DIRECTIVE
Your task is to retype the lines from the opening of the material through the line that includes "m = MB(); m.bar((sx1+.28, y, 1.42), (sx1+.2, y, .05), .05, .05);". Do not copy the pictures.

GIVEN DATA

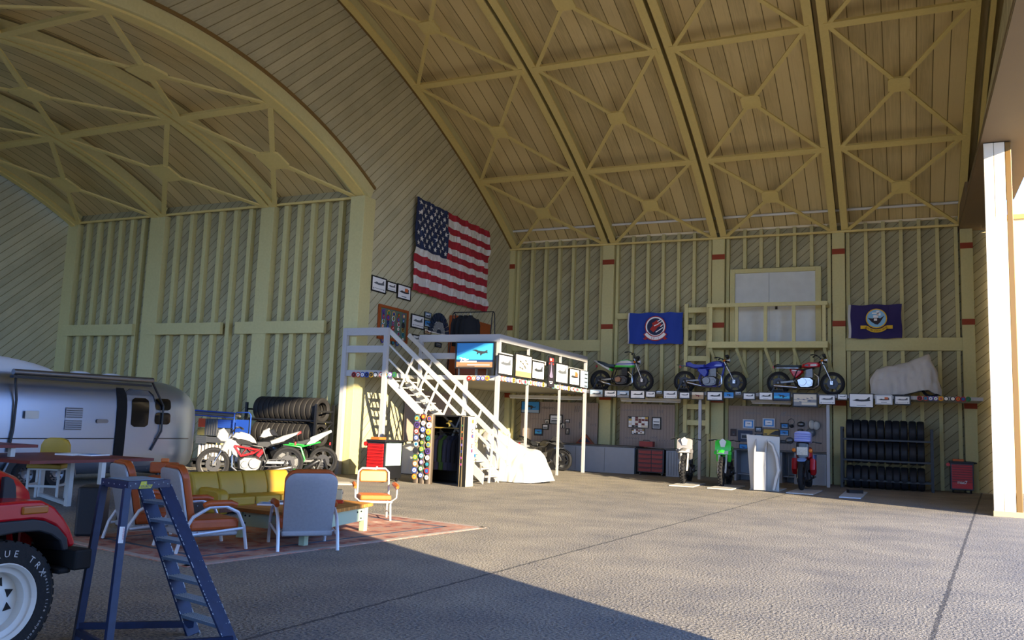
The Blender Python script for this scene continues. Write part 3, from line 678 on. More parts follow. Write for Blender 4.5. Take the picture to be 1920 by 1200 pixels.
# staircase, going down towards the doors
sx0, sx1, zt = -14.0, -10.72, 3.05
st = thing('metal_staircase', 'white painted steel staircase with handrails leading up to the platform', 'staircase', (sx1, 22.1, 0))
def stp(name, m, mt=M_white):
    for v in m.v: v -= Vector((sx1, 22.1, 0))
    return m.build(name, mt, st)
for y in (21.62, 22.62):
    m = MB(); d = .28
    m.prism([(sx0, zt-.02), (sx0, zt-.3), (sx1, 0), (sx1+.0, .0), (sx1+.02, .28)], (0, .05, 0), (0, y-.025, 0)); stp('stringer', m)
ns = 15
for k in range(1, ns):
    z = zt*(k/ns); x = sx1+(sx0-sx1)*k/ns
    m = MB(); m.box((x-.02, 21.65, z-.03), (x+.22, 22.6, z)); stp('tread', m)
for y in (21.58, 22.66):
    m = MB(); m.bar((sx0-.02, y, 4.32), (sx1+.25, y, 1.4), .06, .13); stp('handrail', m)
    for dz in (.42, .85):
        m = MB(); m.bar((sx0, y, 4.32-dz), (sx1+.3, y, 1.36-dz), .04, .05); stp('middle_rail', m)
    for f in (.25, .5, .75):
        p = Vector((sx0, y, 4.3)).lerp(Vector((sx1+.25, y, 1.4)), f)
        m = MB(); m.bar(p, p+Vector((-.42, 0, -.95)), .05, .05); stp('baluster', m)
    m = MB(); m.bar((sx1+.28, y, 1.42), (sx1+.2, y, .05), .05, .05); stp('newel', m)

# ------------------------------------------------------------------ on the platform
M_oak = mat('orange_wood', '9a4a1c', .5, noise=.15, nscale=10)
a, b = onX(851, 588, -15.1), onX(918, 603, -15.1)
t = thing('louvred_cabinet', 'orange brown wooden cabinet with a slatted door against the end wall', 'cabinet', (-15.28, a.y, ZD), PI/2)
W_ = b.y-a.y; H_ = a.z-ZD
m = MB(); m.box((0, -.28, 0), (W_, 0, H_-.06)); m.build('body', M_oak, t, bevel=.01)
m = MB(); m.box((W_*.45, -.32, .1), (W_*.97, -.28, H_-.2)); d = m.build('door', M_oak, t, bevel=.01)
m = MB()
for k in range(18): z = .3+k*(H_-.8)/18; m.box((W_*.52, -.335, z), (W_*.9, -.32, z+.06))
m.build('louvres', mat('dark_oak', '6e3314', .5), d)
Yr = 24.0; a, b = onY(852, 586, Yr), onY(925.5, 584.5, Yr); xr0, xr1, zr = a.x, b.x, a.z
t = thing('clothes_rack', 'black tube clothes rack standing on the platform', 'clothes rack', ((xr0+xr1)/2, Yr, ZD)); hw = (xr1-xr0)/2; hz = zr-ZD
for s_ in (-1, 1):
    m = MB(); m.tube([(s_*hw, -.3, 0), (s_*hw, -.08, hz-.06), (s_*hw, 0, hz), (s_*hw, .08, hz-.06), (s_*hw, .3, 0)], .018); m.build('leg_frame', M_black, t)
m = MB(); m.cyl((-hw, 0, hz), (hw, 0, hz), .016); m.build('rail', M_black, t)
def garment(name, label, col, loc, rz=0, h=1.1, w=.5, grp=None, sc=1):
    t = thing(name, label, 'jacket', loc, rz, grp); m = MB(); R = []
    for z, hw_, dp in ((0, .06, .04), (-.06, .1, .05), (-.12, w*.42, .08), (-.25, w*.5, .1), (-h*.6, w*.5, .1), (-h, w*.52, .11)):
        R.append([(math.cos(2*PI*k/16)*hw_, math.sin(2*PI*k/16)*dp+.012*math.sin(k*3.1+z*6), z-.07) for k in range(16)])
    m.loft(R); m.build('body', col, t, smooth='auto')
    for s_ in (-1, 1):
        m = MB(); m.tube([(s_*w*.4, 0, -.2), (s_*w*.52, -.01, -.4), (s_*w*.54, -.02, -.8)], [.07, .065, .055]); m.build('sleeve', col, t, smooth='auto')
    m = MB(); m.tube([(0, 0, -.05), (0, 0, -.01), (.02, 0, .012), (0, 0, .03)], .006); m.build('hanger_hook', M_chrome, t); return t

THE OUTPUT
The Blender Python script for this scene continues. Write part 3, from line 678 on. More parts follow. Write for Blender 4.5. Take the picture to be 1920 by 1200 pixels.
# staircase, going down towards the doors
sx0, sx1, zt = -14.0, -10.72, 3.05
st = thing('metal_staircase', 'white painted steel staircase with handrails leading up to the platform', 'staircase', (sx1, 22.1, 0))
def stp(name, m, mt=M_white):
    for v in m.v: v -= Vector((sx1, 22.1, 0))
    return m.build(name, mt, st)
for y in (21.62, 22.62):
    m = MB(); d = .28
    m.prism([(sx0, zt-.02), (sx0, zt-.3), (sx1, 0), (sx1+.0, .0), (sx1+.02, .28)], (0, .05, 0), (0, y-.025, 0)); stp('stringer', m)
ns = 15
for k in range(1, ns):
    z = zt*(k/ns); x = sx1+(sx0-sx1)*k/ns
    m = MB(); m.box((x-.02, 21.65, z-.03), (x+.22, 22.6, z)); stp('tread', m)
for y in (21.58, 22.66):
    m = MB(); m.bar((sx0-.02, y, 4.32), (sx1+.25, y, 1.4), .06, .13); stp('handrail', m)
    for dz in (.42, .85):
        m = MB(); m.bar((sx0, y, 4.32-dz), (sx1+.3, y, 1.36-dz), .04, .05); stp('middle_rail', m)
    for f in (.25, .5, .75):
        p = Vector((sx0, y, 4.3)).lerp(Vector((sx1+.25, y, 1.4)), f)
        m = MB(); m.bar(p, p+Vector((-.42, 0, -.95)), .05, .05); stp('baluster', m)
    m = MB(); m.bar((sx1+.28, y, 1.42), (sx1+.2, y, .05), .05, .05); stp('newel', m)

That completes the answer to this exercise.